Così si legge nei primi fotogrammi di Mondo cane, un film documentario del 1962 diretto da Gualtiero Jacopetti, Paolo Cavara e Franco Prosperi.

Presentato e premiato al 15º Festival di Cannes, dopo aver vinto un David di Donatello e dopo una nomination all’Oscar, il film ottenne un grande successo internazionale diventando un cult-movie della cinematografia italiana.

E a volte i film ritornano, come – tanto per restare in tema – tanti ritorni al futuro. E’ per questo che abbiamo scelto le parole che introducono le immagini del film, perchè “il dovere del cronista non è quello di addolcire la verità, ma di riferirla obiettivamente“.

E a descrivere a VignaClarablog.it la verità del “mondo cane” dei nostri giorni, ambientato a Roma Nord, è Ruggero Marino, giornalista, scrittore e poeta residente sulla Cassia, uno dei massimi esperti di Cristoforo Colombo e della scoperta dell’America grazie ad una ricerca personale e continua che va avanti da circa 26 anni.

Ma in questa sua “lettera al direttore” non ci sono caravelle e spedizioni, niente mari in bufera e terre nuove.

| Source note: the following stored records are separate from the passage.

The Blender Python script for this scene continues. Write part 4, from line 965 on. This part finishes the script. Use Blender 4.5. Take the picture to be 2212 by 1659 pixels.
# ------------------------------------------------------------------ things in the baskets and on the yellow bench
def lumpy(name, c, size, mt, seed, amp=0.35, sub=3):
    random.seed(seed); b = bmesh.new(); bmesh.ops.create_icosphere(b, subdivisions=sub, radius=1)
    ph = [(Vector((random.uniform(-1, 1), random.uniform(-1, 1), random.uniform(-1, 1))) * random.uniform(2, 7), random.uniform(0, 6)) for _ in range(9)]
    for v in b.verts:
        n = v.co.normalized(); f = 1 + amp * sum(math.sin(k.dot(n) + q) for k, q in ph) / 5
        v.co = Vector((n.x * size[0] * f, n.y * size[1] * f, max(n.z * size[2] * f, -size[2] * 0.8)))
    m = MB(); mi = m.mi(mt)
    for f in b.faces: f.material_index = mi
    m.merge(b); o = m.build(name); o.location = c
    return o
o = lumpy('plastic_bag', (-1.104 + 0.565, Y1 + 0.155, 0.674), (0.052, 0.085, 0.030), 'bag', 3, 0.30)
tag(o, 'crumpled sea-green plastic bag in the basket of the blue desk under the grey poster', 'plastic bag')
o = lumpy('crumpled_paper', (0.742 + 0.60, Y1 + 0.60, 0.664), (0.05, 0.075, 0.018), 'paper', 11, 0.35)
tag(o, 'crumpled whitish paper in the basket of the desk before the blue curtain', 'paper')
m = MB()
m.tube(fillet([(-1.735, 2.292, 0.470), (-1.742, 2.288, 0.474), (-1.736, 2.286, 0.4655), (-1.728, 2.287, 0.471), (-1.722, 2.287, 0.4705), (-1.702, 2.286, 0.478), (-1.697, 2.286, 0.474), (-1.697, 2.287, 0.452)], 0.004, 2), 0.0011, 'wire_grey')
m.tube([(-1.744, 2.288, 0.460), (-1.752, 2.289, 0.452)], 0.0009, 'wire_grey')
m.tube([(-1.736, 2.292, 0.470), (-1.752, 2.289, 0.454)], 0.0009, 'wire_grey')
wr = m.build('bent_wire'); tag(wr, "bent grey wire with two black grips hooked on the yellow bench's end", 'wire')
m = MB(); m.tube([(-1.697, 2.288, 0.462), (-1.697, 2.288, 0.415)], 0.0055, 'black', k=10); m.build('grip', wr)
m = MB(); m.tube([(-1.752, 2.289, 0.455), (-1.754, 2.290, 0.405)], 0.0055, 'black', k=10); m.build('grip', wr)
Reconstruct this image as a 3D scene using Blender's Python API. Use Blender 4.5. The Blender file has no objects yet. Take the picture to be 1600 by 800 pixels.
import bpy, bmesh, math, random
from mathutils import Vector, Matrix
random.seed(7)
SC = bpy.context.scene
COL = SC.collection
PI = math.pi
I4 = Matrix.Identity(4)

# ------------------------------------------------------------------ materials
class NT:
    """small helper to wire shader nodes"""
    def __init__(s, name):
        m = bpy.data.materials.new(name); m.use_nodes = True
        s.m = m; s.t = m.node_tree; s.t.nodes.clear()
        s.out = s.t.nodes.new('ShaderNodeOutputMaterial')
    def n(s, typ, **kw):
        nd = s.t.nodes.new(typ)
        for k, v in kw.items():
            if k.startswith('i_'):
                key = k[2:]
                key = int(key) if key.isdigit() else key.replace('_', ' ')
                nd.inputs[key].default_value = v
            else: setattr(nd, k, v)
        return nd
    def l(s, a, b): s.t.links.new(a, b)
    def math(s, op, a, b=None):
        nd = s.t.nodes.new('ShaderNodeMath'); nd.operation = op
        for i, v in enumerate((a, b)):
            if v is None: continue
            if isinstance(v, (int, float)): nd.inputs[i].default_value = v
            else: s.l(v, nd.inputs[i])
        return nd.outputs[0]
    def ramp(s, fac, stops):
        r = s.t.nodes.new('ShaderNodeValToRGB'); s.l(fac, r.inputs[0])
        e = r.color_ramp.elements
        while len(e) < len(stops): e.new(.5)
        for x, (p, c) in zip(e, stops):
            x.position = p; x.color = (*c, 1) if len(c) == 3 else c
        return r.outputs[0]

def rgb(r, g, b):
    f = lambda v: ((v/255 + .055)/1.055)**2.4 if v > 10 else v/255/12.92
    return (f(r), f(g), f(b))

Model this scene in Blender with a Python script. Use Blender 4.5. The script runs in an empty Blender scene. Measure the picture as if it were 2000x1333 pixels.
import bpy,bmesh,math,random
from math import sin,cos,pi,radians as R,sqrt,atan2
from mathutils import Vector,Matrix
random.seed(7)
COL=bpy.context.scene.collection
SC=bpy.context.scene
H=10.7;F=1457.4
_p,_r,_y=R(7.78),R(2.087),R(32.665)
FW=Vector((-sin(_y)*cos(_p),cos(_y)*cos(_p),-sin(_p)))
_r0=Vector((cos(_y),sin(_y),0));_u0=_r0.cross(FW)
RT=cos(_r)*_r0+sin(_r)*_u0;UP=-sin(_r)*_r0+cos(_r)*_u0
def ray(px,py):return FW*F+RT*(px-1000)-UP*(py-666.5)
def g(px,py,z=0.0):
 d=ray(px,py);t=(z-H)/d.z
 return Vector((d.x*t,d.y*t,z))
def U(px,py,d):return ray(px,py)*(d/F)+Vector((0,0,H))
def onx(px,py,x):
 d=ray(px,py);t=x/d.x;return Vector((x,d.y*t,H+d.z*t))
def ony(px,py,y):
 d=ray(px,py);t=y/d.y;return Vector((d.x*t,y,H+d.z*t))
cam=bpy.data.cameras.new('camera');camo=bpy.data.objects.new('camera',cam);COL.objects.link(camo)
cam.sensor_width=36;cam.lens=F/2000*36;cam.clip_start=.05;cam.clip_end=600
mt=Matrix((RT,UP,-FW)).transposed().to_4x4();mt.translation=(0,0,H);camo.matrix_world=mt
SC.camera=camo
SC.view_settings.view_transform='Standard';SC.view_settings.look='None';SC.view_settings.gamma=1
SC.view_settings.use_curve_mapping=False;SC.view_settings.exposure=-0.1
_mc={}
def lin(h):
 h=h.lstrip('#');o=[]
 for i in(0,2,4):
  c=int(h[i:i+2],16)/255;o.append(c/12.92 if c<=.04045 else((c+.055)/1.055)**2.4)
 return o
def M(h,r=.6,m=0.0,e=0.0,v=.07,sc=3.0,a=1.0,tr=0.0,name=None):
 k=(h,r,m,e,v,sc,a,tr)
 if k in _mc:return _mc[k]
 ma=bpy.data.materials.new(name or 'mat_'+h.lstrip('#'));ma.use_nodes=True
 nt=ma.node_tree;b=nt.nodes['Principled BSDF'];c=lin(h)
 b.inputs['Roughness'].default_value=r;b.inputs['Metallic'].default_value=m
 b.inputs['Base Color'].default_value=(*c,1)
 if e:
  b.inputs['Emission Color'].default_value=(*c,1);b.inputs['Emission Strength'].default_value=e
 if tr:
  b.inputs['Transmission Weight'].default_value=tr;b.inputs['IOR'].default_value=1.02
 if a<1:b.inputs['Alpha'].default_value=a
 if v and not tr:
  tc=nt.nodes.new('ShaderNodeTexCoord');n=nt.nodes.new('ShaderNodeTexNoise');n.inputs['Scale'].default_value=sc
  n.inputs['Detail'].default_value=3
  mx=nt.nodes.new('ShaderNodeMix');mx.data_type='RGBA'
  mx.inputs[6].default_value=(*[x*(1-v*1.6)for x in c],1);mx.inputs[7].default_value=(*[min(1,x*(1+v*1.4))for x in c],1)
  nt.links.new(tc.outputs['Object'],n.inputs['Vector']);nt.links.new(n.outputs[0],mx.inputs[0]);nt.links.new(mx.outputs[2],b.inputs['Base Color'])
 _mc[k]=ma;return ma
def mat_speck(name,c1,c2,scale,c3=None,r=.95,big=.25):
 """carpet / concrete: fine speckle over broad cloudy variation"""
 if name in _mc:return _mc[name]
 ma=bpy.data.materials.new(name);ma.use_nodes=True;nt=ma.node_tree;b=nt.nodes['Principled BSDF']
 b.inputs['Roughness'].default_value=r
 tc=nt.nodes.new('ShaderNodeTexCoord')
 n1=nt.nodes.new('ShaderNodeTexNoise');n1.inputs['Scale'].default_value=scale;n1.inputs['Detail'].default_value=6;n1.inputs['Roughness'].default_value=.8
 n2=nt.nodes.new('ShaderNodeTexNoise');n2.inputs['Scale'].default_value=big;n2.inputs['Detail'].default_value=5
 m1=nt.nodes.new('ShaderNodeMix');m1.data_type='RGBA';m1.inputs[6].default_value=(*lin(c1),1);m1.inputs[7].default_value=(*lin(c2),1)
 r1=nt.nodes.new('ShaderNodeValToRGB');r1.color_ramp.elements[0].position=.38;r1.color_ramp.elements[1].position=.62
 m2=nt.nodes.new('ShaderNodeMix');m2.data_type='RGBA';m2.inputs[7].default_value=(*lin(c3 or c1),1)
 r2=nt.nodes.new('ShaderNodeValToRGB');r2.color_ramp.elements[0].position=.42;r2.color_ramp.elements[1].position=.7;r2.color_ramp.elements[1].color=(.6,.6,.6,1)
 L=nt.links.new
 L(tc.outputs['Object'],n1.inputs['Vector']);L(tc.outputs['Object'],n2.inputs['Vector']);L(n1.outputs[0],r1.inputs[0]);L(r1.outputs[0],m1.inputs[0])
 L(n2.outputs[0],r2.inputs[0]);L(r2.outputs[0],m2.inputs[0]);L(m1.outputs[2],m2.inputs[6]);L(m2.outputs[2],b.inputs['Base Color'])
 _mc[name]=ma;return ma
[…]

C’è qualcosa più terra terra, ma proprio in terra…

“Egregio Direttore, faccio una doverosa premessa. Non sono un animalista ma nella mia casa sono transitati tre cani, una dinastia di gatti, compresi gatti di strada. Ho avuto anche  tre tartarughe. A fare parte dello zoo casalingo si sono alternati inoltre due criceti, uno scoiattolo e perfino un’oca. Nella casa delle vacanze abbiamo allevato una merla ed una cornacchia cadute dal nido. Non posso essere quindi tacciato di non sopportare le bestie.

E a questo punto mi consenta uno sfogo. In un apologo da mondo-cane, Italia-cane e da paese-cane.

La mattina a volte mi reco in un  piccolo parco con tanto di laghetto fra l’Olimpica e via di Tor di Quinto. Il parco è finalmente tornato alla decenza. Panchine nuove, cestini per i rifiuti nuovi, lampioni, vialetti con la ghiaia, il verde riportato ad una crescita non più incontrollata. E infine un’ampia area cani, con indicazioni e decaloghi, a caratteri cubitali, bene in vista all’entrata del giardino.

Per la verità l’area cani esisteva già, con confini precisi ed altri cartelli. Il tutto fu divelto dai proprietari degli animali, che preferivano far scorrazzare le loro bestiole, anche quelle di razze considerate pericolose, in totale libertà e senza guinzaglio.

Con risse ricorrenti fra gli animali, senza contare a volte la paura di alcuni bambini e qualche assalto a chi correva sulla pista attorno alla pozza d’acqua, attento a non inciampare nelle deiezioni, che costellavano i prati.

Come se non bastasse le bestiole erano libere di tuffarsi nel laghetto, a volte a caccia dei volatili: gabbiani, cormorani, papere … con i nuovi nati atterriti, perché non erano in grado di volare, ma di fare solo qualche saltello con le ali. C’erano anche pesci, che qualcuno pescava con la lenza … Ogni tanto veniva un’auto della polizia o una coppia di poliziotti a cavallo. Mai vista fare una multa.

Ora, come detto, tutto è stato ripristinato e nel migliore dei modi. Si potrebbe mantenere l’oasi nel pieno decoro con un minimo di civiltà e di reciproca tolleranza. Le persone avrebbero il loro spazio, i cani il loro. Ma non è così.

I cani fanno i cani ed è giusto. Il guaio è  che non sono più dei padroni a portare a spasso i cani, ma sono i cani a portare a spasso i padroni che invadono a loro piacimento tutto il parco in assenza di guinzagli e museruole.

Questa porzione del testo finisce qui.